I saw an unforgettable example of how they took pride in their work during a visit in the late 1970s to Takamatsu, a city on the island of Shikoku. The Japanese ambassador gave me dinner at their best but three-star hotel. The food was excellent. For fruit and dessert, a chef in his 30s appeared in immaculate white to demonstrate his skill with a sharp knife, peeling persimmons and crunchy pears. It was a virtuoso performance.
I asked about his training. He had started as a kitchen helper, cleaning plates, peeling potatoes and chopping vegetables. Five years later he graduated as a junior cook; ten years later he became a chief chef in this hotel and was proud of it. Pride in their job and the desire to excel in their given roles, whether as cook, waiter or chambermaid, makes for high productivity, and in manufacturing, near-zero defect products.
No nation in Asia can match them, not the Chinese, Koreans, Vietnamese or Southeast Asians. They consider themselves a special people. You are either born a Japanese and therefore in that magic circle, or you are not. This myth of being special makes them a formidable force as a nation, a corporation or a team in any workplace.

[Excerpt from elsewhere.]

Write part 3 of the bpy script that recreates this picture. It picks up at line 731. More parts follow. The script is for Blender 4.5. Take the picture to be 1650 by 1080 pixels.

Indeed, the Japanese have admirable qualities. Theirs is a unique culture, where they fit into each other snugly like Lego bricks. One-to-one, many Chinese can match the Japanese, whether it is at Chinese chess or the game of Go. But in a group, especially a production team in a factory, they are difficult to beat.+++(5)+++
When I presented an award to Nobuo Hizaki, the managing director of Nichison company in the 1980s, I asked how the Singapore worker compared to his counterpart in Japan because both worked identical machines. He assessed the Singaporean’s productivity at 70 per cent. The reasons:
Japanese workers were more skilled and were multi-skilled, more flexible and adaptable, had less job-hopping and absenteeism. They accepted the need for life-long learning and training. All workers considered themselves grey-collar workers, not white- or blue-collar. Technicians, group leaders and supervisors were willing to soil their hands.
How long would it take for Singapore workers to catch up? He thought in 10-15 years. When pressed, Hizaki said Singapore workers would never catch up 100 per cent. He gave two reasons.
First, the Japanese worker would cover for his work-mate who had to attend to other urgent business; the Singapore worker looked only after his own job.
Second, there was a clear division in Singapore between the rank and file and the officer cadre, which was the British system, where a polytechnic or university graduate came straight into the officer grade. This was not so in Japan.